Der Klerus wechselte zwar bei der Gestaltung der Gottesdienste, doch immer stand der Grundgedanke der Einigkeit im Vordergrund. Die Aufzählung liest sich wie das „Who is Who“ der kirchlichen Pfarrer und Pastöre in vier Jahrzehnten. Auf katholischer Seite war als Gastgeber überwiegend Dechant Karl-Josef Müller dabei, aber auch Pfarrer Bechheim (Lendringsen), Pfarrvikar Dr. Best (Barge), Dechant Brackhane, Dechant Senkbeil und Jörg Cordes standen am Altar. Ihnen zur Seite die protestantischen Pfarrer Dr. Gaffron, Legler, Cibulski, Heilmann, Steinweg, Silinski, Daubner, Krämer-Puzicha, Fiedler und Goudefroy.

Nicht minder abwechslungsreich machten die Musikgruppen und Chöre in Menden mit. Sie alle sind es wert, genannt zu werden, weil sie eine großartige Idee mit Leben erfüllten: Das Jugendblasorchester Oesbern genauso wie das Bläserkorps des Hegerings Hohenlimburg, Dr. Gregor Vedder, Bruno Lemke und Martin Hoffmann an der Orgel, das Fanfaren-Corps Lendringsen und die Musikschule Menden.

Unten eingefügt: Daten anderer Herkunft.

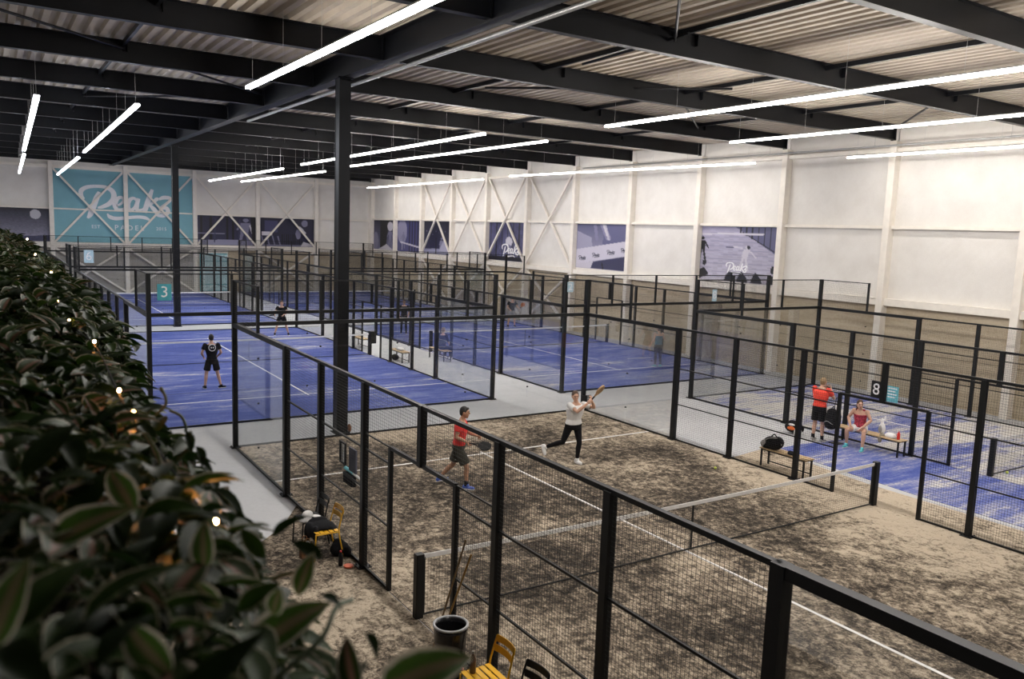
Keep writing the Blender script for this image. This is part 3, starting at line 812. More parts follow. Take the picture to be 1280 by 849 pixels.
A.person(.02, .22, .42, DK); A.person(.59, .36, .42, WH, .06); A.line(.55, .38, .45, .36, .014, WH); A.ell(.635, .36, .022, .035, NV)
A.poly([(-.02, 1), (-.02, .82), (.06, .76), (.12, .86), (.12, .9)], DK); A.ell(.06, .68, .028, .05, DK)
for x in (.40, .56, .74): A.poly([(x - .04, .9), (x, .80), (x + .07, .9), (x + .09, 1), (x - .06, 1)], NV)
A.poly([(.88, 1), (.9, .86), (1, .8), (1, 1)], DK); A.ell(.95, .74, .03, .07, DK)
rposter(iy(12.8), 3.60, 6.02, A, 'purple-toned poster of a man lunging on a court, widest and nearest on the right wall', [(.50, .74, .42, M_WHITEP)])
A = Art(72, 60, (.15, .15, .26), (.44, .43, .54)); A.poly([(0, .15), (.3, .3), (.35, .9), (0, .6)], (.40, .39, .50)); A.poly([(.55, 0), (1, 0), (1, .35), (.5, .6)], (.17, .17, .30))
A.line(.36, 0, .40, .33, .03, (.28, .27, .40)); A.line(.5, 0, .62, .3, .05, (.30, .29, .42)); A.line(.52, .0, .60, .25, .02, WH)
A.line(.55, .0, .63, .33, .022, WH, .7)
A.poly([(0, .58), (1, .34), (1, .66), (0, .92)], (.60, .58, .66)); A.poly([(0, .93), (1, .67), (1, 1), (0, 1)], (.07, .07, .15))
A.poly([(0, .92), (.35, .83), (.3, 1), (0, 1)], (.58, .56, .64)); A.ell(.82, .88, .07, .12, MD); A.line(.52, .85, .55, 1, .012, DK)
rposter(iy(22.3), 3.62, 6.02, A, 'purple poster of a slanting net band with small script logos',
        [(.13, .77, .22, M_NAVY), (.40, .69, .22, M_NAVY), (.68, .61, .22, M_NAVY), (.93, .55, .20, M_NAVY)])
A = Art(56, 60, (.10, .10, .20), (.16, .16, .28)); A.grain(.2, 2, 6)
for k in range(7): A.line(.06 + k * .15, 0, .06 + k * .15, 1, .012, NV)
A.ell(.55, .50, .09, .13, WH); A.line(.56, .6, .58, .72, .03, LT); A.poly([(0, .9), (1, .88), (1, 1), (0, 1)], NV)
rposter(iy(31.8), 3.62, 6.02, A, 'purple poster with a pale racket shape behind the X-brace of the right wall', [(.6, .72, .7, M_WHITEP)])
A = Art(56, 56, (.020, .022, .06), (.05, .05, .12)); A.person(.62, .52, .5, LT, .05); A.person(.15, .4, .5, MD)
A.poly([(0, .85), (1, .80), (1, 1), (0, 1)], (.36, .36, .48)); A.line(.45, .5, .45, 1, .02, DK); A.line(.8, .1, .8, .9, .012, DK)
for k in range(8): A.ell(.1 + .11 * k, .3 + .05 * (k % 3), .012, .014, LT)
A.poly([(.55, .9), (.75, .5), (.95, .9)], (.45, .44, .55))
rposter(iy(41.3), 3.62, 6.02, A, 'dark blue poster behind the X-brace, third from the far corner on the right wall')
A = Art(56, 56, (.09, .09, .22), (.14, .14, .28)); A.ell(.2, .35, .2, .4, (.35, .34, .46)); A.person(.25, .4, .5, LT)
for k in range(5): A.line(.5 + k * .11, 0, .5 + k * .11, 1, .015, NV)
A.line(.15, .7, 1, .85, .025, WH); A.line(.2, .7, .2, .95, .012, WH)
rposter(iy(46.0), 3.62, 6.02, A, 'blue poster with a bright net line, second from the far corner on the right wall')
A = Art(56, 56, (.03, .03, .08), (.22, .22, .34)); A.poly([(.3, 0), (.7, 0), (.55, 1), (.3, 1)], DK); A.person(.75, .3, .65, LT); A.ell(.1, .7, .12, .3, LT); A.ell(.75, .2, .12, .16, WH)
A.poly([(.2, 1), (.6, .8), (.9, 1)], WH)
rposter(iy(50.8), 3.62, 6.02, A, 'dark poster nearest the far corner on the right wall')
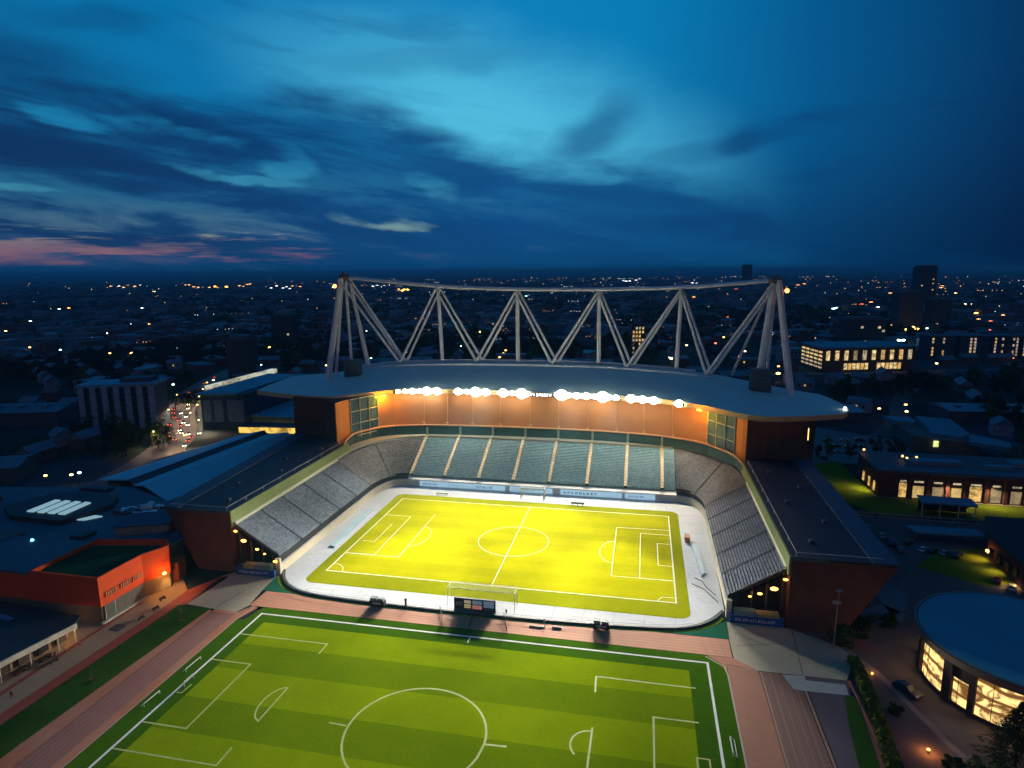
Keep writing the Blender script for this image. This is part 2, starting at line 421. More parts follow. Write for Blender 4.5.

Die Anerkennung gilt für die Chöre nicht minder. Allen voran der Sauerländische Polizeichor (bis 2009), der MGV Heiderose, Frauenchor Menden, Gemeinschaftschor Menden, Soundmix (ehemaliger Polizeichor). Ab 2012 stellt der Chorverband Hönne-Ruhr einen Chor, bisher MGV Liederkranz Schwitten, Frauenchor Eisborn, amante della musica und VokalArt Menden.

Es gab Zeit für Feiern, aber auch für Krisen

Geblieben ist auch nach 40 Jahren der Blick der Schützen auf das Geschehen in der Welt. Pfarrerin Dorothea Goudefroy erinnerte an die Schreckensereignisse im Jahr 2015: „Sie haben gefeiert und hatten Spaß auf vielen Schützenfesten“, rief sie den Schützen und deren Damen zu. „Es gab aber auch die Zeit für Krisen in Griechenland und mit vielen Flüchtlingen.“ Ergänzt wurde diese nachdenklich machende Aussage mit den Fürbitten für die zahlreichen Terroropfer in Paris oder für die Toten des Germanwings-Absturzes. Der Jubiläums-Abschlussgottesdienst am Freitag, 30. Dezember, ab 19 Uhr in St. Vincenz wird gehalten von Pfarrerin Dorothea Goudefroy, Pfarrer Jürgen Senkbeil und Bezirkspräses Jörg Cordes. Es singt der Chor „Querbeet“ Eisborn, es spielen das Fanfaren-Corps Lendringsen und Paul Kißmer an der Orgel.